When two objects (one static and one dynamic) are created at same time then the destructor would delete them at same time (when object goes out of scope)?

Have a look at the below code block and its output:

#include <bits/stdc++.h>
using namespace std;

// Destructor (NO return type & NO input parameter)
class Hero {
public:
    int health;
    
    Hero() { // constructor
        cout << "constructor is called" << endl;
    }

    
    ~Hero() {// destructor
        cout << "destructor is called" << endl;
    }
};

int main(){
    Hero h1; // static allocation (automatically call destructor)

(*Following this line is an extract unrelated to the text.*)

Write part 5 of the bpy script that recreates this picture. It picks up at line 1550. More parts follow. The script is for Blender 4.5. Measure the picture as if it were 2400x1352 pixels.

    Hero *h2 = new Hero; // dynamic allocation (manually call destructor)
    delete h2;

    cout << "Size (static)  : " << sizeof(h1) << endl;
    cout << "Size (dynamic) : " << sizeof(h2) << endl;
    return 0;
}

Output:

I have following two doubts:

1. Why Dynamic destructor is called first?
2. Why even after calling the destructor the size of the dynamically allocated object is non-zero?

Basic thing about destructor that I know is, for dynamically allocated objects we need to manually call the destructor while for statically allocated objects it is called automatically.

Answer 1

Why Dynamic destructor is called first?

Because you called it first.

h1's destructor doesn't run until its lifetime ends, which is at the end of the main function's body (at the }).

Why even after calling the destructor the size of the dynamically allocated object is non-zero?

You're checking the size of Hero*, which is always going to be the same, regardless of the value of the pointer (i.e. what it's pointing to).

This doesn't even have anything to do with destrcutors. See for yourself:

Hero *h = nullptr;
cout << "sizeof(nullptr) " << sizeof(h) << endl; // Non-zero, probably 4 or 8.